Monday, January 21, 2013

Ghana extradites Ble Goude

Sunday, January 20, 2013
By Edmund Mingle
The government has extradited Charles Ble Goude, the fugitive Ivorian youth leader, after his arrest in the country last Thursday.
Ble Goude, who was being sought by his country and the International Criminal Court to answer war crime charges in connection with the electoral violence in Cote d’Ivoire, was sent back to his country on Friday, barely 24 hours after his capture.
Sources at National Security confirmed to the Times that the suspect, who has been in hiding since April 2011, was duly handed over to Ivorian security, and was currently in custody.
The swift extradition surprised his lawyers who were said to be preparing to launch a legal fight against the extraction.
He is the second high-profile Ivorian close to former president Gbagbo to be arrested in Ghana after Justin Kone Katinan, who has been fighting his extradition to Cote d’Ivoire in a Magistrate Court in Accra, since his arrest last year.
Ble Goude, who fled Cote d’Ivoire across its eastern border into Ghana after President Gbagbo, is said to been implicated in human rights crimes during the fighting between supporters of Gbagbo and President Alassane Ouattara, during the disputed elections.

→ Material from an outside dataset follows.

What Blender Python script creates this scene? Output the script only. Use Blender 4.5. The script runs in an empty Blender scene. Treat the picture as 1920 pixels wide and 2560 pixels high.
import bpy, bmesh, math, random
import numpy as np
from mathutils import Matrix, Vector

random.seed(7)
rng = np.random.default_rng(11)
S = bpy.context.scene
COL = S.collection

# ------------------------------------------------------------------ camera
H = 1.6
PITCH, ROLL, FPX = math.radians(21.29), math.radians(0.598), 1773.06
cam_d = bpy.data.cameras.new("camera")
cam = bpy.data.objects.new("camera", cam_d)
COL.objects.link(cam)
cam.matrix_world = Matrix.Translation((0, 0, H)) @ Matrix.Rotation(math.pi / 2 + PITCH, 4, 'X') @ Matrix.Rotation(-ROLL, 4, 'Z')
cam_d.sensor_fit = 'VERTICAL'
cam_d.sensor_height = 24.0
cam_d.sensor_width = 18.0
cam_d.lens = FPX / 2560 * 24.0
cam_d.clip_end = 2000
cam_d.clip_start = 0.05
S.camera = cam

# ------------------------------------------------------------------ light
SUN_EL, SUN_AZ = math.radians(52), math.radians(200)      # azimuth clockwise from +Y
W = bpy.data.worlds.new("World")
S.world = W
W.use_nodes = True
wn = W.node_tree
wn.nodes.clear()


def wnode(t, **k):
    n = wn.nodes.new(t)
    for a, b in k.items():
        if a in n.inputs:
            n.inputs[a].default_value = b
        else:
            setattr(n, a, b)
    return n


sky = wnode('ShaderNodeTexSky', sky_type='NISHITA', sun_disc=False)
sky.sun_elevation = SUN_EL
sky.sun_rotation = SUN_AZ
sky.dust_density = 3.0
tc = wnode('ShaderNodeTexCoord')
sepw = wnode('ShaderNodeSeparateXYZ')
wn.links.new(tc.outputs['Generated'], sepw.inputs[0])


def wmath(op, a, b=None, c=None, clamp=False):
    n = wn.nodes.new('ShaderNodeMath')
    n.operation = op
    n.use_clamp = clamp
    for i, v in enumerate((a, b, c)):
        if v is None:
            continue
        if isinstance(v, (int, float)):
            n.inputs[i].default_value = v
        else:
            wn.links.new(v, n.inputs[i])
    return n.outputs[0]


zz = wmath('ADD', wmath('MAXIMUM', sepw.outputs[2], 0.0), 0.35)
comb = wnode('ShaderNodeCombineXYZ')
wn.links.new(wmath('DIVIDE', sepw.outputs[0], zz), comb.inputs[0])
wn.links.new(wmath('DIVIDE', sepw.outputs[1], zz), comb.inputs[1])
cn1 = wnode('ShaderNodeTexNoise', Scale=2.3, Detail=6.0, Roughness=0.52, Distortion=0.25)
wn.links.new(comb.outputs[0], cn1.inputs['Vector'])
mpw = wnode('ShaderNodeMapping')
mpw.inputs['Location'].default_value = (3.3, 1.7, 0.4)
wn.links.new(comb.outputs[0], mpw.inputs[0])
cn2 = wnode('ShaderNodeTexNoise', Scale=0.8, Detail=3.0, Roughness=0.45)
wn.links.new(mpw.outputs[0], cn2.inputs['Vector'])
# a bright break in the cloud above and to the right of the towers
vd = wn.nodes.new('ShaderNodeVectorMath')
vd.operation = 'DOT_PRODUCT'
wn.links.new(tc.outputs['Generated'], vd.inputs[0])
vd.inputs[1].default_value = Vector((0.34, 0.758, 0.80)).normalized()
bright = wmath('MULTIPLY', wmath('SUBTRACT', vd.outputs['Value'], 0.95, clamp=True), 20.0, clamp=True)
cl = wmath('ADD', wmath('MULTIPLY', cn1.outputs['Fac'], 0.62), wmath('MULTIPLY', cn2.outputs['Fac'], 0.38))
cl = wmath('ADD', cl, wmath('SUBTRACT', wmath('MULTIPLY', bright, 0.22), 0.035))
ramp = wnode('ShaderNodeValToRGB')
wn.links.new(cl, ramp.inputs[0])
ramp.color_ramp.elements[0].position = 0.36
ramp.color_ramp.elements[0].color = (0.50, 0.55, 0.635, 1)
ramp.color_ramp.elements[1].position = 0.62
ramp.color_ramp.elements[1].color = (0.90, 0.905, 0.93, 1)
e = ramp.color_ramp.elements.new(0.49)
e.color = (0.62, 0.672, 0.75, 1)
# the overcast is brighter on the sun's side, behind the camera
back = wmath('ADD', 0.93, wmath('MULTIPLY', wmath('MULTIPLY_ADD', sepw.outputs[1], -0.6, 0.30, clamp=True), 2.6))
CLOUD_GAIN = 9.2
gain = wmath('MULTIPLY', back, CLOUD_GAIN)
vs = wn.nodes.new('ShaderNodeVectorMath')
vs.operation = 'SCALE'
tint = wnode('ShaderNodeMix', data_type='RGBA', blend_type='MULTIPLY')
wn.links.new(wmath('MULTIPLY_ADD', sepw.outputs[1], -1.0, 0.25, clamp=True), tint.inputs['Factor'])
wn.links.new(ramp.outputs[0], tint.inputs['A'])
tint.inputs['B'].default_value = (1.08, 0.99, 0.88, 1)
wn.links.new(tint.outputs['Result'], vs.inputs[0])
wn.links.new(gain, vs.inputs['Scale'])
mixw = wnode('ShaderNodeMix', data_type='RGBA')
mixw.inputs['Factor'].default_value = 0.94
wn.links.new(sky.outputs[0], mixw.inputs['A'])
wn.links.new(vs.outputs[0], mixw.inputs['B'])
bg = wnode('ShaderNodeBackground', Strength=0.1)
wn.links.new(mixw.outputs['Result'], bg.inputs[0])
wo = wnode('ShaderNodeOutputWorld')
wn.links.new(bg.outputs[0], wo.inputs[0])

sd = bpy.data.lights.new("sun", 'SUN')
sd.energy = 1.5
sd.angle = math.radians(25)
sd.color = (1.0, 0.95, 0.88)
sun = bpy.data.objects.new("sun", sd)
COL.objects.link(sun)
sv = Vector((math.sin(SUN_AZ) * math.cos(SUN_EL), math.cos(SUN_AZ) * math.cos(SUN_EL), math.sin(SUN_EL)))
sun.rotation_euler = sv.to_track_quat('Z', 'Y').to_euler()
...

He was apprehended in Ghana during a joint police operation between Ghana and Ivory Coast last Thursday.
Meanwhile, the Ivorian government has explained in a statement that Ble Goude was currently being held in Ivory Coast by Ivorian police authorities in the framework of judicial proceedings already launched against him in Ivory Coast.
He is being accused of running a militia which masterminded the killings of hundreds of people during the civil war resulting from the election dispute in 2010.
But Mr. Ble Goude denies the accusations, claiming that as leader of the Young Patriots group, a political youth wing, he had only organised rallies and meetings, but never run a militia.
In 2006, Mr. Ble Goude was first put under UN sanctions after he was accused of inciting attacks against UN personnel.
Meanwhile, Huma Right Watch has described Ble Goude’s arrest as a significant opportunity to continue the process of accountability for victims of the crises in Cote d’Ivoire.
In a statement, Corinne Dufka, Senior West Africa researcher at Human Rights Watch, also commended Ghana for the action.
“Ble Goude arrest shows that Ghanaian authorities are taking steps to ensure the country will not be used as a safe haven from justice,” Dufka said.
He said Ghanaian authorities now needed to accord Ble Goude his full rights, including ensuring that there was no credible risk of inhuman treatment or torture if they extradited him to Cote d’Ivoire.